How a Cape Cod Community College Student Found Her Family
by Olivia Williams
When Cape Cod Community College student Shanaz Petty woke up on June 8th, 2022 to two missed calls from Iran, she assumed that they must be spam calls. That was until she saw a Direct Message on her Twitter containing a photo that she had never seen. In it, there is a small baby sitting in a yellow swing, looking curiously at the camera. This picture was sent to Petty by a stranger, with the message “Is this picture you?” Petty’s first reaction was to reply “Who is this?” in capital letters, before waking up her husband. She was going to call the numbers back, she told him, and asked him to record the conversations. But when she did so, the language barrier stopped them from communicating. It wasn’t until Petty enlisted the help of her cousin, who then called a friend who could speak Persian, that they began to make any progress.
“Is this Shanaz Rigi?” the person on the other end of the phone wanted to know. Yes, Petty replied; it was her maiden name.
“I’m your sister,” replied the person on the phone, and Petty heard celebration in the background.
Shanaz Petty was raised by a single mother in Norwich, Connecticut. She never knew her father or his side of the family, only that he was part of the Shah’s Imperial Army for Iran. Her father, Albolghasem Rigi, met her mother while he was training at the Naval Submarine Base in Groton, Connecticut. He had been sent back to Iran along with the rest of the military when the Shah was overthrown in 1978. Shanaz Petty was about three months old.
Petty remembers her father calling once, but she has not heard from him since. She assumed he had fled and was missing or dead. She was well aware of how strained the relations were between the United States and Iran. Still, Petty scoured the internet for hints of her lost family, including sites like ancestry.com and 23andMe. She looked up her maiden name and even enlisted the help of an uncle to call the city of Mashhad in Iran, where she thought her family may have been from. Nothing turned up.
“I always searched for them… I thought maybe I’d find like a cousin or something,” says Petty, who always kept her maiden name in her social media accounts, even after marriage. That was how one of her brothers, who managed to get a Twitter account even through government censorship, found her. They confirmed her authenticity through a necklace that Petty’s father had given her, a symbol of Allah accompanied by his name in Persian. She wore it on her wedding day in 2010, and has worn it every day since.

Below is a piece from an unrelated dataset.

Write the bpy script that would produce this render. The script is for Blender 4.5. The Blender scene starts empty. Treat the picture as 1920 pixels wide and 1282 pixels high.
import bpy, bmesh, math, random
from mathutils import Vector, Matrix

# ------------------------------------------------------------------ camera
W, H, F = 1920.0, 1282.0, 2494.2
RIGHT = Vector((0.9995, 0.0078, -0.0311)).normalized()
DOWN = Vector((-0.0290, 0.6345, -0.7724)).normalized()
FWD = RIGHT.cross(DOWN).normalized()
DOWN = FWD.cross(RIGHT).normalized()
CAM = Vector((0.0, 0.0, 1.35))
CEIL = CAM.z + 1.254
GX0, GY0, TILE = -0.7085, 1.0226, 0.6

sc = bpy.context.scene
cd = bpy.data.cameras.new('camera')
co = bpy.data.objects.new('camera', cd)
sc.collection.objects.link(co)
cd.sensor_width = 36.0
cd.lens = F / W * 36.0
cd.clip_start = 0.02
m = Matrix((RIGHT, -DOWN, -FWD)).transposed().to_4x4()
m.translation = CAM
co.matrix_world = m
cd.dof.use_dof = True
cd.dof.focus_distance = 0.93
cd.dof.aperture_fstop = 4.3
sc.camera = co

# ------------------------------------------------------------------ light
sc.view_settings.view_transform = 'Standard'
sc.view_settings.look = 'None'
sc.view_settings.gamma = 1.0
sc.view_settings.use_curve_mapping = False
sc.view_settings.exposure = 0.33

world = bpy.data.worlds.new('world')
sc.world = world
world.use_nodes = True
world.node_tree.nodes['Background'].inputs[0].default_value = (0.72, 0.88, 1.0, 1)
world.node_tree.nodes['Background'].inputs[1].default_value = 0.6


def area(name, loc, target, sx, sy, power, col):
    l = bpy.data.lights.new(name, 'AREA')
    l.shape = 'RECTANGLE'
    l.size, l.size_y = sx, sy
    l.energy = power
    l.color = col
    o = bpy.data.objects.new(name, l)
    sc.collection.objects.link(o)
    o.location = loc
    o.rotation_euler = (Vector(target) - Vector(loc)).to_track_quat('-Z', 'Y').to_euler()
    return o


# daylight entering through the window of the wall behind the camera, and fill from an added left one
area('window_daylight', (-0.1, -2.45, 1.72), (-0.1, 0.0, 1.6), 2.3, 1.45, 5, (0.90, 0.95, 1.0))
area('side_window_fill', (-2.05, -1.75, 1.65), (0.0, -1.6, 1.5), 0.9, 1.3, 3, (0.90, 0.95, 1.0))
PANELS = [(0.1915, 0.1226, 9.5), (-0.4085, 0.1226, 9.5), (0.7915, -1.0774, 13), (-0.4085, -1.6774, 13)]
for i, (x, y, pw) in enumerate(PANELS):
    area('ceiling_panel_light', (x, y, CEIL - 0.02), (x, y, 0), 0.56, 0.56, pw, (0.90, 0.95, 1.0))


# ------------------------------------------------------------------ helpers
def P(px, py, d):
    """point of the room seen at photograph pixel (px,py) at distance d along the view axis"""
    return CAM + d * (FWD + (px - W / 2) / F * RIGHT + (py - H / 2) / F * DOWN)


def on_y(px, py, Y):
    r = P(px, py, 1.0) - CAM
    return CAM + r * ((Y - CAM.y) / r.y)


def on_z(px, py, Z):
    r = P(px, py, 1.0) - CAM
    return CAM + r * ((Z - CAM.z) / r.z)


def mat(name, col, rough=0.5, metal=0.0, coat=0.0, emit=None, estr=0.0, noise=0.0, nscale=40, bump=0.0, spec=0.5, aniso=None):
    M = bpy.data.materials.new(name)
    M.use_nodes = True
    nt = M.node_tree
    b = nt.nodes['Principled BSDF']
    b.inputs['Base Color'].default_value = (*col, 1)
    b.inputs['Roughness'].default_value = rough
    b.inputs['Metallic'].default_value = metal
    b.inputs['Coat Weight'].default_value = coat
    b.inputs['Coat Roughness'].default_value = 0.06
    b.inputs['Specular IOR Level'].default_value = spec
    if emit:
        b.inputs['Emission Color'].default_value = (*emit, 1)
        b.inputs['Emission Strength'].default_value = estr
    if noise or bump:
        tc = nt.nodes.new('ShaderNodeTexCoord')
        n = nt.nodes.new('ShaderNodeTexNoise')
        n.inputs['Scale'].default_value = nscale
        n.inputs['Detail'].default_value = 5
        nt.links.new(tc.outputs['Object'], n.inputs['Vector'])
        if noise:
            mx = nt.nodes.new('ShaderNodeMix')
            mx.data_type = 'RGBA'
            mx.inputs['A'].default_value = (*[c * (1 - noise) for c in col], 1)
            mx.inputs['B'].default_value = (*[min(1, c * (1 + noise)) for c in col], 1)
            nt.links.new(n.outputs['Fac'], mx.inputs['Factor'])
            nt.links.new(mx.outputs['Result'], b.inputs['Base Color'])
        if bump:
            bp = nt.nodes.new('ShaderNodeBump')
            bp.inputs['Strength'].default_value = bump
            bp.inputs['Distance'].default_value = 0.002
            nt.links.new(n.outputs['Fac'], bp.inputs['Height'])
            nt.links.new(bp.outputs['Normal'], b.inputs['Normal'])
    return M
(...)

“Come to find out, I have eight sisters and three brothers,” said Petty, who had assumed it was just her and her sister. Her Persian siblings, it turned out, had always known about their American older sister and were searching for her just as she had been them.

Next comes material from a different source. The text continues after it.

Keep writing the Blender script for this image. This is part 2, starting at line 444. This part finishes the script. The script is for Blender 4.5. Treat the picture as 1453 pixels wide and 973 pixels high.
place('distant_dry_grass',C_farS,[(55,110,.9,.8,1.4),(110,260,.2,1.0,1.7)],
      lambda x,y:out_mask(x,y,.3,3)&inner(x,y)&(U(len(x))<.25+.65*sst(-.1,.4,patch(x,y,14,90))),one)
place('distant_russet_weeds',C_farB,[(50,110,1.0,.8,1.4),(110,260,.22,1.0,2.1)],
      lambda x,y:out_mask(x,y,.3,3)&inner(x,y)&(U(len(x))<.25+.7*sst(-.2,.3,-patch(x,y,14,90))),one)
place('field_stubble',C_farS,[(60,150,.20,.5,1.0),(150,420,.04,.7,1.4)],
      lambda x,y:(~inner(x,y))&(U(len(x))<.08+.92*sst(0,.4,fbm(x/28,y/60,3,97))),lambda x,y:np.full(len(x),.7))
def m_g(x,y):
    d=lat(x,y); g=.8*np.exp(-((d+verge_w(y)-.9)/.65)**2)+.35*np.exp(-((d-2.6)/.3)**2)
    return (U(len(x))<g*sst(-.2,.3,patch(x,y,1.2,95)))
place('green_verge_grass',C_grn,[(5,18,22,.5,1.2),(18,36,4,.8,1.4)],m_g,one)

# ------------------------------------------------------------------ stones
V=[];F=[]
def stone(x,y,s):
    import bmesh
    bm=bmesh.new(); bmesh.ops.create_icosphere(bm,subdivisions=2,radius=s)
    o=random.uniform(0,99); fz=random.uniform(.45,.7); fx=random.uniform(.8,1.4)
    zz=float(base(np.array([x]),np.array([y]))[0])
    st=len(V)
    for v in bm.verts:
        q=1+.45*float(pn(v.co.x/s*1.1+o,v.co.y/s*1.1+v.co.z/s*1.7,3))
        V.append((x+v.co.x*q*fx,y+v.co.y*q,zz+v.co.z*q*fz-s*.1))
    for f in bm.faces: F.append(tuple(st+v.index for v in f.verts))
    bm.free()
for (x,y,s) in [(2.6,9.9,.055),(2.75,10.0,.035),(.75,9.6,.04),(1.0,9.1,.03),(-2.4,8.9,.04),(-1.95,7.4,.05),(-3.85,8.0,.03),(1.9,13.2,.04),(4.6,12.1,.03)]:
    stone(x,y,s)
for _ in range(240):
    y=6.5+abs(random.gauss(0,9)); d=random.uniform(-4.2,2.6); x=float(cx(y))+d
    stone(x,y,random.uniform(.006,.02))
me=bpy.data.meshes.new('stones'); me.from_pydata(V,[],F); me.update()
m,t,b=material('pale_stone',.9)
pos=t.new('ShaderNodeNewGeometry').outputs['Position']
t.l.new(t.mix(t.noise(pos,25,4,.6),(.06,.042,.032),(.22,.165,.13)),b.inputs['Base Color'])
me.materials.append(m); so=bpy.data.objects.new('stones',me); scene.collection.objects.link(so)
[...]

Her father “always wanted to come back,” but was never able to because of the political tensions between the two countries. Unfortunately, she discovered, he had passed only two years ago. “It was disappointing,” says Petty, “ but then the overwhelmingness of finding out that I had that many siblings was crazy.”
Petty is grateful for the role that she can now play in her siblings’ lives. “I think some of the love that they have for me could be mourning the loss of their father,” she says, but hopes that “finding me was a way to get some peace.” Even after his death, her father was able to “bring the family together,” which, Petty believes, “was a wish he had.”
Her American family has been affected too. Her husband, who was originally in shock, is overjoyed for her. Petty’s children, ages ten and four, have aunts and uncles now, and she has nieces and nephews.
“I speak to them almost every day,” Petty adds, with the help of apps such as WhatsApp and Google Translate. She’s learning Persian, a language she describes as “so beautifully descriptive.”
“I feel like it’s totally changed my life,” says Petty, who admits that she “wasn’t expecting to feel so overwhelmed.” Parts of it are hard for her. “I think in a way I’m grieving a bit, but it’s a complicated grief, because it’s a grief of something that I don’t really know.” But ultimately, she concludes, “It was definitely peace for me, because this was…a missing part of me.”
The experience has taught Petty to trust her emotions and herself more.
“This is your journey,” she’s realized. She’d never really given up on her family, always hoping that she would find them in the “back of [her] mind.” And they found her.